Publication Title

Tulane Law Review


public key cryptography

Document Type



Can commercial transactions conducted over the Internet be regulated by existing commercial law doctrines? Many promoters of Internet commerce argue that business done over open computer networks such as the Internet will require a new regulatory framework In fact, many issues raised by Internet commerce have already been considered at length in the context of electronic commerce conducted over closed computer networks, such as those used in financial markets.

One of the most hotly debated issues regarding the regulation of Internet commerce is the question of what would be the online equivalent of a signature. Some have argued that, because new technology using public key cryptography is uniquely suited to resolving this issue, public key cryptography should be promoted with special legislation.

These claims for preferential treatment should be viewed with skepticism, however, when they are advanced by those marketing the technology before there have been any large-scale adoptions of the technology in question. The desirability of technology-specific legislation should be especially suspect if it comes at the expense of consumer protection provisions found in the regulation of equivalent electronic financial services such as credit cards or electronic funds transfers.
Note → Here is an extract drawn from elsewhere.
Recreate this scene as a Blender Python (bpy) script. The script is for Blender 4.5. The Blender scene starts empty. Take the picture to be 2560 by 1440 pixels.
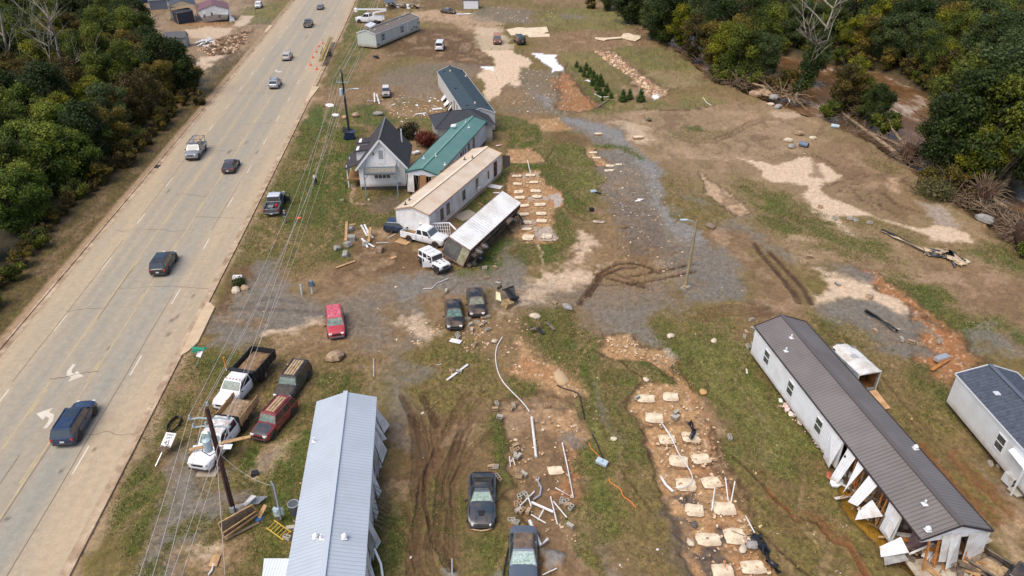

A technology-neutral approach to Internet commerce legislation will permit parties to commercial transactions to make up their own minds about what new business practices make sense for Internet commerce. If any special legislation is needed to promote sound business practices in Internet commerce at this early stage in its development, it would be technology-neutral consumer protection legislation, not protections for technology developers and promoters before the risks associated with their products have become apparent.